Well, it certainly would have suited the Liberal Party’s long-term friends in the Financial Services Council, the body representing the banks and profit-for-shareholders super funds.

And there has been another example this month, with the Morrison government too busy pursuing a religious discrimination wedge and hunting for reds under beds to present its Compensation Scheme of Last Resort (CLSR) bills to Parliament.

The CLSR is supposed to provide some compensation when all else has failed for people dudded by financial misconduct.

Most typically, it would provide some cash when none could be obtained from the guilty party because said party had folded.

The Sydney Morning Herald’s Adele Ferguson has long followed the sorry tales of scammers, con artists and incompetents making off with innocents’ money.

She neatly summarised the Morrison government’s latest failure to deliver on an announcement: “It was a single recommendation: Pass both bills. But in the dying days before the federal election, it was ignored, leaving victims of financial misconduct left high and dry on the political scrapheap in another week of political mudslinging and point scoring.”

CLSR has been a long time coming. It’s normally attributed to one of the recommendations of the Hayne Royal Commission in 2019, but it was already a recommendation of the Ramsay Inquiry in 2017.
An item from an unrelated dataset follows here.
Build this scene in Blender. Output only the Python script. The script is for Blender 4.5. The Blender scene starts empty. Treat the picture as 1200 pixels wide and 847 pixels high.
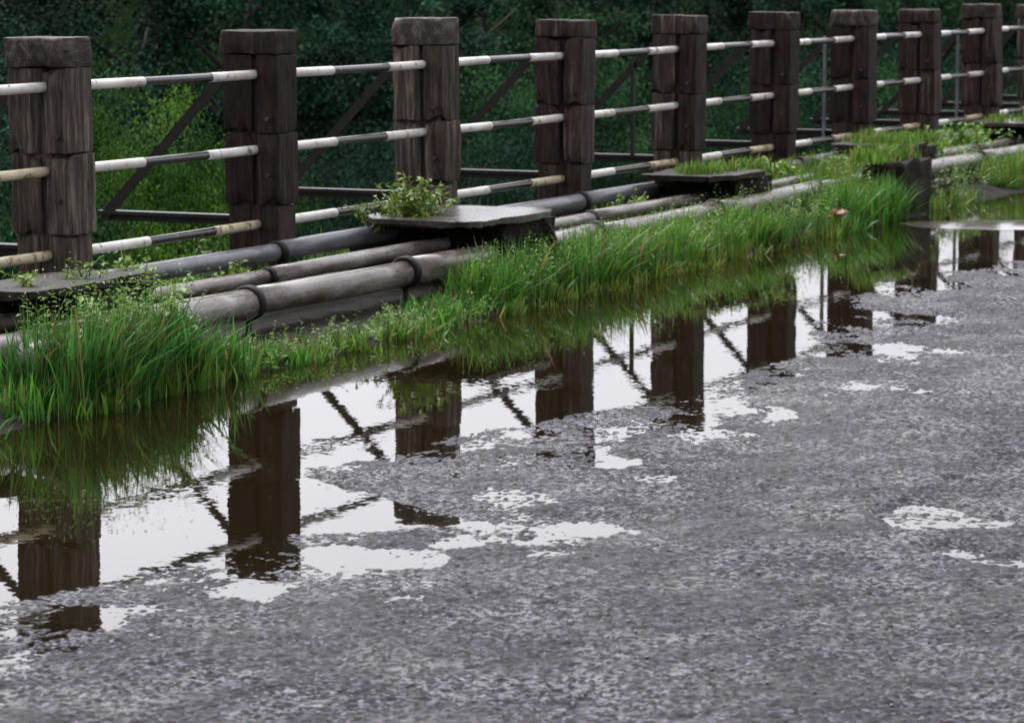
import bpy, bmesh, math, random
import numpy as np
from mathutils import Vector, Matrix

R = math.radians
scene = bpy.context.scene
col = scene.collection
rng = np.random.default_rng(7)
random.seed(7)

# ------------------------------------------------------------------ camera
EYE = 1.6                      # eye height above the puddle's surface (z = 0)
cam_data = bpy.data.cameras.new('camera')
cam_data.sensor_width = 36.0
cam_data.lens = 108.0
cam_data.clip_start = 0.1
cam_data.clip_end = 6000.0
cam_data.dof.use_dof = True
cam_data.dof.focus_distance = 10.5
cam_data.dof.aperture_fstop = 8.0
cam = bpy.data.objects.new('camera', cam_data)
cam.location = (0, 0, EYE)
cam.rotation_euler = (R(90) - math.atan(453.5 / 3600.0), 0, 0)
col.objects.link(cam)
scene.camera = cam

# ------------------------------------------------------------------ sky, sun, exposure (overcast)
SUN_EL, SUN_AZ = R(58), R(-25)          # azimuth from +Y, clockwise positive
world = bpy.data.worlds.new('World')
scene.world = world
world.use_nodes = True
wn, wl = world.node_tree.nodes, world.node_tree.links
wn.clear()
w_out = wn.new('ShaderNodeOutputWorld')
w_bg = wn.new('ShaderNodeBackground')
w_sky = wn.new('ShaderNodeTexSky')
w_sky.sky_type = 'NISHITA'
w_sky.sun_disc = False
w_sky.sun_elevation = SUN_EL
w_sky.sun_rotation = SUN_AZ
w_sky.dust_density = 5.0
w_sky.air_density = 1.0
w_sky.ozone_density = 1.0
w_hs = wn.new('ShaderNodeHueSaturation')
w_hs.inputs['Saturation'].default_value = 0.0
w_mu = wn.new('ShaderNodeMix'); w_mu.data_type = 'RGBA'; w_mu.blend_type = 'MULTIPLY'; w_mu.inputs['Factor'].default_value = 1.0
w_mu.inputs[7].default_value = (0.985, 0.98, 1.045, 1)
w_bg.inputs['Strength'].default_value = 0.15
wl.new(w_sky.outputs[0], w_hs.inputs['Color'])
wl.new(w_hs.outputs[0], w_mu.inputs[6])
wl.new(w_mu.outputs[2], w_bg.inputs['Color'])
wl.new(w_bg.outputs[0], w_out.inputs['Surface'])

sun_data = bpy.data.lights.new('sun', 'SUN')
sun_data.energy = 0.5
sun_data.angle = R(40)
sun_data.color = (1.0, 0.96, 0.90)
sun = bpy.data.objects.new('sun', sun_data)
sun.rotation_euler = Vector((-math.sin(SUN_AZ) * math.cos(SUN_EL), -math.cos(SUN_AZ) * math.cos(SUN_EL), -math.sin(SUN_EL))).to_track_quat('-Z', 'Y').to_euler()
sun.location = (0, 20, 30)
col.objects.link(sun)

vs = scene.view_settings
vs.view_transform = 'Standard'
vs.look = 'None'
vs.gamma = 1.0
vs.use_curve_mapping = False
vs.exposure = 1.27
scene.cycles.use_denoising = True
scene.cycles.max_bounces = 8
scene.cycles.transparent_max_bounces = 8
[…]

And the bills that the government couldn’t be bothered passing were already watered-down versions of those recommendations.

The glaring omission of intent in this non-delivery was compensation for dud (or worse) managed investment schemes (MIS).

The most notorious examples of MIS scandals were Great Southern and Timbercorp – tax-driven rural schemes that sucked in billions of dollars – and the perpetrators basically got away with it.

There was plenty of blame to go around for the losses – greed, Howard government policies, the siren-call of a tax lurk, fat commissions for those selling the dud products, the design, management and governance of the schemes.

And MIS continue to be a problem.

Earlier this month Australian Financial Complaints Authority figures before a Parliamentary Committee showed MIS operators and fund managers accounted for 34 per cent of complaints with determinations in favour of the complainant.

MIS operators and fund managers had $6,386,774 awarded against them in the latest year, nearly double the amount that was awarded against financial advisers.

Not surprisingly, AFCA has long wanted MIS included in the CLSR legislation.

“In our view, it is important that the CSLR also covers managed investment schemes (MIS),” AFCA submitted two years ago.

“This is due to: The potential for unpaid determinations and consumer detriment to flow from this group; the involvement of other financial firms or their subsidiaries in the funding, distribution or other arrangements with MIS; and funding contributions to a scheme across the whole ‘value chain’ would support increased accountability of all participants, including MIS operators.”

But the Australian Banking Association has argued for even longer that MIS should not be included, submitting in 2017: “The ABA believes that the scope of coverage of the scheme can only extend to financial advice from a financial adviser and that it would be unacceptable from a prudential risk perspective to include other financial services and products, in particular, managed investment schemes.”

What the ABA did not spell out is that its members would be paying most of the cost of CSLR.

So what was the intent in the bills the government didn’t deliver? MIS were excluded.

And such is the government’s fondness of “light-touch” regulation that “voluntary” members of AFCA, such as the government’s friends in the buy now, pay later credit provider business, were excluded, too.

Even what the government doesn’t do when it doesn’t do anything is dubious.